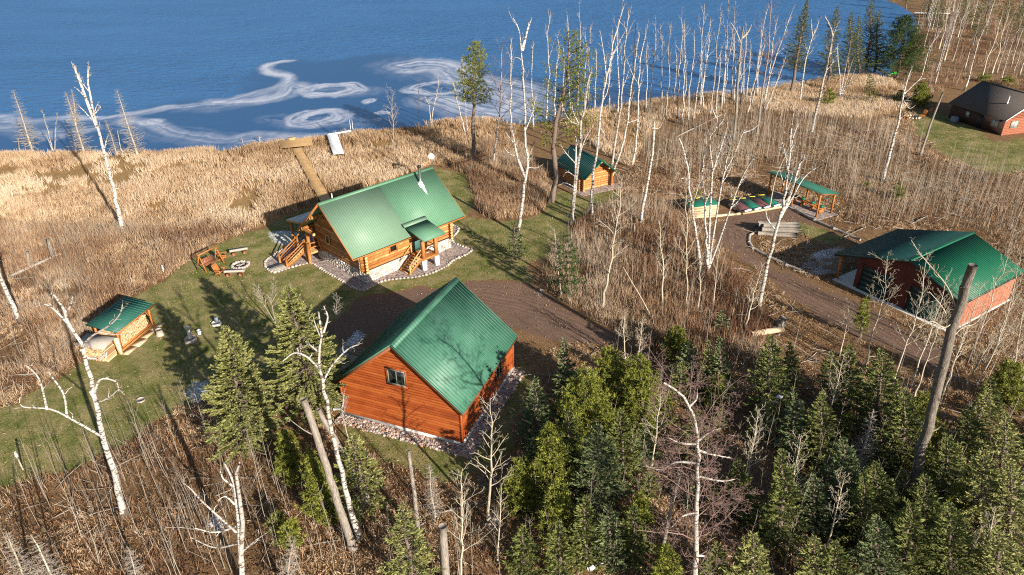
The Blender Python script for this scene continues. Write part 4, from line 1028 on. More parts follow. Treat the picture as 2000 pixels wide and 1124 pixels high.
# ---------------------------------------------------------------- fire pit circle
P0 = at(470, 520)
t = thing('fire_pit', 'round stone fire pit with ashes in the middle of the lawn seats', 'fire pit', P0)
for i in range(18):
    q = i * 2 * math.pi / 18; a = stones(1, lambda r, n: np.zeros((1, 3)), .15, .19, 300 + i, .9)
    o = a.build('ring_stone', M['greystone'], t); o.location = (.78 * math.cos(q), .78 * math.sin(q), .12)
MB().tube([(0, 0, .0), (0, 0, .06)], [.66, .6], 16).build('ash_bed', M['black'], t)
for q in ((-.35, -.1, .4, .15), (-.1, -.4, .25, .35)): MB().tube([(q[0], q[1], .1), (q[2], q[3], .16)], [.06, .05], 7).build('charred_log', M['greywood'], t)
def log_bench(ua, va, ub, vb, lab):
    p, q = at(ua, va), at(ub, vb); o_, y_, L_ = frame2(p, q); t = thing('log_bench', lab, 'bench', o_, y_)
    a = MB(); n = 10; P = [(.24 * math.cos(math.pi + i * math.pi / (n - 1)), .55 + .24 * math.sin(math.pi + i * math.pi / (n - 1))) for i in range(n)]
    V = [(0, y, z) for y, z in P] + [(L_, y, z) for y, z in P]
    a.add(V, [[i, i + 1, i + 1 + n, i + n] for i in range(n - 1)] + [[0, n, 2 * n - 1, n - 1]], .8); a.ngon(V[:n], 1.); a.ngon(V[n:], 1.); a.build('seat', M['greywood'], t)
    for x in (.35, L_ - .35): MB().tube([(x, -.3, .17), (x, .3, .17)], [.17, .17], 10, .5, 1.5).build('leg', M['redwood'], t)
    return t
log_bench(450, 499, 485, 493, 'half log bench at the upper side of the fire pit')
log_bench(440, 539, 479, 537, 'half log bench at the near side of the fire pit')
def adirondack(u, v, rz, lab):
    t = thing('lawn_chair', lab, 'chair', at(u, v), rz)
    a = MB()
    for i in range(5): a.beam((-.28 + i * .14, -.22, .36), (-.28 + i * .14, -.55, 1.05), .12, .03, (0, 1, 0), rng.random())
    a.build('backrest', M['beam'], t)
    a = MB()
    for i in range(5): a.beam((-.3, .3 - i * .12, .42 - i * .03), (.3, .3 - i * .12, .42 - i * .03), .10, .03, (0, 0, 1), rng.random())
    a.build('seat', M['beam'], t)
    for s in (-1, 1):
        MB().beam((s * .33, .3, 0), (s * .33, .3, .62), .09, .04, (0, 1, 0)).build('leg', M['beam'], t); MB().beam((s * .31, .3, .38), (s * .31, -.62, .02), .04, .12).build('leg', M['beam'], t)
        MB().beam((s * .38, .42, .62), (s * .38, -.42, .60), .13, .03).build('armrest', M['beam'], t)
adirondack(436, 507, rad(-75), 'brown slatted lawn chair beside the upper log bench, facing the fire pit')
adirondack(430, 537, rad(-110), 'dark brown slatted lawn chair left of the near log bench')
t = thing('garden_swing', 'wooden A-frame bench swing at the left of the fire pit', 'swing', at(412, 521), rad(62))
t.scale = (.84, .84, .84)
for x in (-1.25, 1.25):
    for y in (-.75, .75): MB().beam((x * 1.05, y, 0), (x, 0, 2.0), .1, .1, (1, 0, 0)).build('leg', M['beam'], t)
    MB().beam((x * 1.02, -.42, .9), (x * 1.02, .42, .9), .08, .05).build('brace', M['beam'], t)
MB().beam((-1.4, 0, 2.03), (1.4, 0, 2.03), .1, .14).build('top_beam', M['beam'], t)
a = MB()
for i in range(5): a.box(-.8, .8, -.3 + i * .11, -.21 + i * .11, .5, .53, rng.random())
st = a.build('seat', M['redwood'], t)
a = MB()
for i in range(5): a.beam((-.8, .3 + i * .03, .6 + i * .12), (.8, .3 + i * .03, .6 + i * .12), .03, .09, (0, 0, 1), rng.random())
a.build('backrest', M['redwood'], t)
for x in (-.78, .78): MB().tubes([[(x, -.25, .52), (x, 0, 2.0)]], [[.012, .012]], 4).build('chain', M['steel'], t)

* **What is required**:
Write the listing out a second time exactly, dropping all images.

* **Correct answer**:
The Blender Python script for this scene continues. Write part 4, from line 1028 on. More parts follow. Treat the picture as 2000 pixels wide and 1124 pixels high.
# ---------------------------------------------------------------- fire pit circle
P0 = at(470, 520)
t = thing('fire_pit', 'round stone fire pit with ashes in the middle of the lawn seats', 'fire pit', P0)
for i in range(18):
    q = i * 2 * math.pi / 18; a = stones(1, lambda r, n: np.zeros((1, 3)), .15, .19, 300 + i, .9)
    o = a.build('ring_stone', M['greystone'], t); o.location = (.78 * math.cos(q), .78 * math.sin(q), .12)
MB().tube([(0, 0, .0), (0, 0, .06)], [.66, .6], 16).build('ash_bed', M['black'], t)
for q in ((-.35, -.1, .4, .15), (-.1, -.4, .25, .35)): MB().tube([(q[0], q[1], .1), (q[2], q[3], .16)], [.06, .05], 7).build('charred_log', M['greywood'], t)
def log_bench(ua, va, ub, vb, lab):
    p, q = at(ua, va), at(ub, vb); o_, y_, L_ = frame2(p, q); t = thing('log_bench', lab, 'bench', o_, y_)
    a = MB(); n = 10; P = [(.24 * math.cos(math.pi + i * math.pi / (n - 1)), .55 + .24 * math.sin(math.pi + i * math.pi / (n - 1))) for i in range(n)]
    V = [(0, y, z) for y, z in P] + [(L_, y, z) for y, z in P]
    a.add(V, [[i, i + 1, i + 1 + n, i + n] for i in range(n - 1)] + [[0, n, 2 * n - 1, n - 1]], .8); a.ngon(V[:n], 1.); a.ngon(V[n:], 1.); a.build('seat', M['greywood'], t)
    for x in (.35, L_ - .35): MB().tube([(x, -.3, .17), (x, .3, .17)], [.17, .17], 10, .5, 1.5).build('leg', M['redwood'], t)
    return t
log_bench(450, 499, 485, 493, 'half log bench at the upper side of the fire pit')
log_bench(440, 539, 479, 537, 'half log bench at the near side of the fire pit')
def adirondack(u, v, rz, lab):
    t = thing('lawn_chair', lab, 'chair', at(u, v), rz)
    a = MB()
    for i in range(5): a.beam((-.28 + i * .14, -.22, .36), (-.28 + i * .14, -.55, 1.05), .12, .03, (0, 1, 0), rng.random())
    a.build('backrest', M['beam'], t)
    a = MB()
    for i in range(5): a.beam((-.3, .3 - i * .12, .42 - i * .03), (.3, .3 - i * .12, .42 - i * .03), .10, .03, (0, 0, 1), rng.random())
    a.build('seat', M['beam'], t)
    for s in (-1, 1):
        MB().beam((s * .33, .3, 0), (s * .33, .3, .62), .09, .04, (0, 1, 0)).build('leg', M['beam'], t); MB().beam((s * .31, .3, .38), (s * .31, -.62, .02), .04, .12).build('leg', M['beam'], t)
        MB().beam((s * .38, .42, .62), (s * .38, -.42, .60), .13, .03).build('armrest', M['beam'], t)
adirondack(436, 507, rad(-75), 'brown slatted lawn chair beside the upper log bench, facing the fire pit')
adirondack(430, 537, rad(-110), 'dark brown slatted lawn chair left of the near log bench')
t = thing('garden_swing', 'wooden A-frame bench swing at the left of the fire pit', 'swing', at(412, 521), rad(62))
t.scale = (.84, .84, .84)
for x in (-1.25, 1.25):
    for y in (-.75, .75): MB().beam((x * 1.05, y, 0), (x, 0, 2.0), .1, .1, (1, 0, 0)).build('leg', M['beam'], t)
    MB().beam((x * 1.02, -.42, .9), (x * 1.02, .42, .9), .08, .05).build('brace', M['beam'], t)
MB().beam((-1.4, 0, 2.03), (1.4, 0, 2.03), .1, .14).build('top_beam', M['beam'], t)
a = MB()
for i in range(5): a.box(-.8, .8, -.3 + i * .11, -.21 + i * .11, .5, .53, rng.random())
st = a.build('seat', M['redwood'], t)
a = MB()
for i in range(5): a.beam((-.8, .3 + i * .03, .6 + i * .12), (.8, .3 + i * .03, .6 + i * .12), .03, .09, (0, 0, 1), rng.random())
a.build('backrest', M['redwood'], t)
for x in (-.78, .78): MB().tubes([[(x, -.25, .52), (x, 0, 2.0)]], [[.012, .012]], 4).build('chain', M['steel'], t)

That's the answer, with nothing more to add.